You’ve built playbooks for everything. Product, pricing, location strategy, marketing. Your franchisees know exactly what to do.

But the thing that actually separates your top performers from your struggling ones? That’s the people they hire. And most franchisors don’t have a playbook to hand off to franchisees for that, not because you don’t want to help, but because you’ve unsure of what you can and can’t legally do to support because of joint employer issues.

What you told me  

I handed out a lot of copies of The Franchise People Playbook at IFA last month. And it’s been really fun hearing your reactions now that you’ve had a chance to read it. The part that keeps coming up in the emails I’m getting is this idea of the “fifth P.”

If you haven’t read it yet… what are you waiting for?! Kidding. (Mostly.)

I’ll cover the concept briefly, but The Franchise People Playbook is free to download here.

You’ve probably heard of the four Ps of marketing: Product, Price, Place, Promotion. These fundamentals haven’t changed in decades because they work. And in franchising, you provide it all to franchisees. That’s the big benefit of joining the system.

At CareerPlug, we talk about a fifth P: People.

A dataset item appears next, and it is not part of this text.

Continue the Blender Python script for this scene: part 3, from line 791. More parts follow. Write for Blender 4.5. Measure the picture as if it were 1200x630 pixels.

Who you hire, how you train them, and the path you create for employee growth is what establishes your identity within your franchise brand. Your people are how you stand out. 

When a customer walks into one of your locations, the product is standardized, pricing is consistent, marketing is there. But the experience they have is determined by whoever’s working that day.

Right now, most franchisees don’t know how to get the fifth P right. They’re winging it, which isn’t a way to win.

AFA + the fifth P

If the AFA passes, franchisors are going to have even more room to move. You’ll be able to provide real guidance on hiring and retention without risking your entire business model. But that doesn’t mean you have to wait. And really, there is no time to wait.

You can set yourself up for success. According to the 2020 National Labor Relations Board ruling, franchisors can set brand standards, offer training materials, establish minimum staffing requirements, and provide helpful resources. 

The franchisors who figure out how to support the people side of their business — systematically, the same way you support operations — are going to pull way ahead of everyone else.